Imaginary Reality
Many years ago, Schrodinger figured out that imaginary numbers are the only way to make sense of reality. Professor F Dyson described it best in his recent lecture1:
…But then came the surprise. Schrodinger put the square root of minus one into the equation, and suddenly it made sense. Suddenly it became a wave equation instead of a heat conduction equation. …And that square root of minus one means that nature works with complex numbers and not with real numbers.
Imaginary numbers are very real. Consider trigonometry. The angles and ratios are natural, right? You can write them using exponents of irrational numbers (something that we cannot count) raised by imaginary numbers (something that doesn’t precisely exist).
\(\exp(ix)\) can be decomposed with \(\sin (x)\) and \(\cos(x)\) using the following formulas.
\[ \exp(ix) = \cos (x) + i \sin(x), \]
\[ \exp(-ix) = \cos(x) - i \sin(x). \]
Now, add up the two equations to get the value of \(\cos(x)\) and \(\sin(x)\).

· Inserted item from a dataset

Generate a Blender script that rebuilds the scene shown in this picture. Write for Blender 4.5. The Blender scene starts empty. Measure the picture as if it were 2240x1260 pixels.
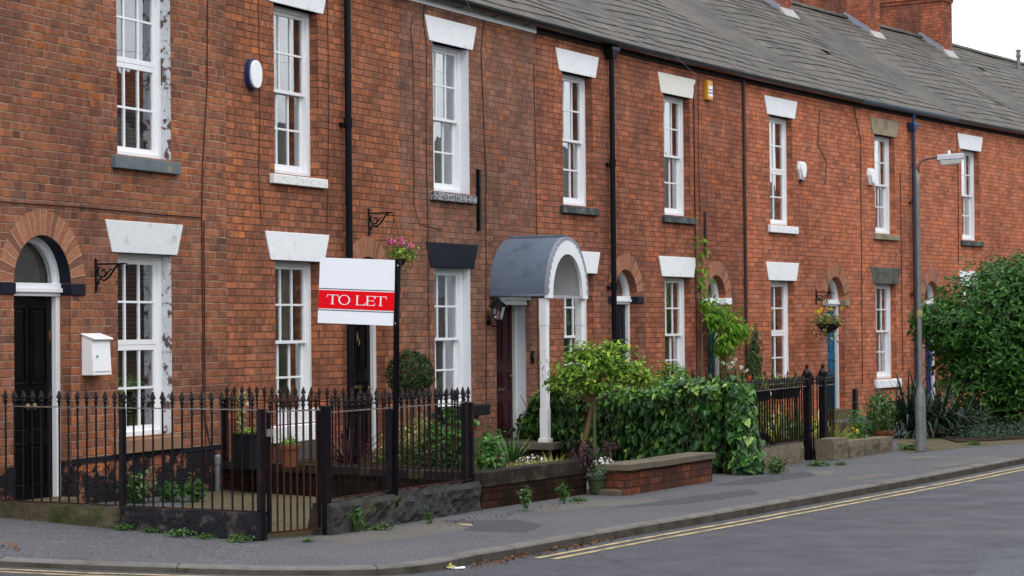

\[ \cos(x) = \frac{\exp(ix) + \exp(-ix)}{2}, \]
\[ \sin(x) = \frac{\exp(ix) - \exp(-ix)}{2}. \]
I used this trick to solve my high school trigonometry problems. In a broader sense, this also means that we can represent a natural angle and ratio in terms of quantities we can’t define as naturally in real life. Isn’t this beautiful?
The only way to make sense of reality is to borrow from the imaginary world. We will create non-sense tools that speak well with what we do know. Some imaginary tools that bind with reality as we know it. Some day we will be able to reconcile all of that knowledge together. There is a lot we do not know.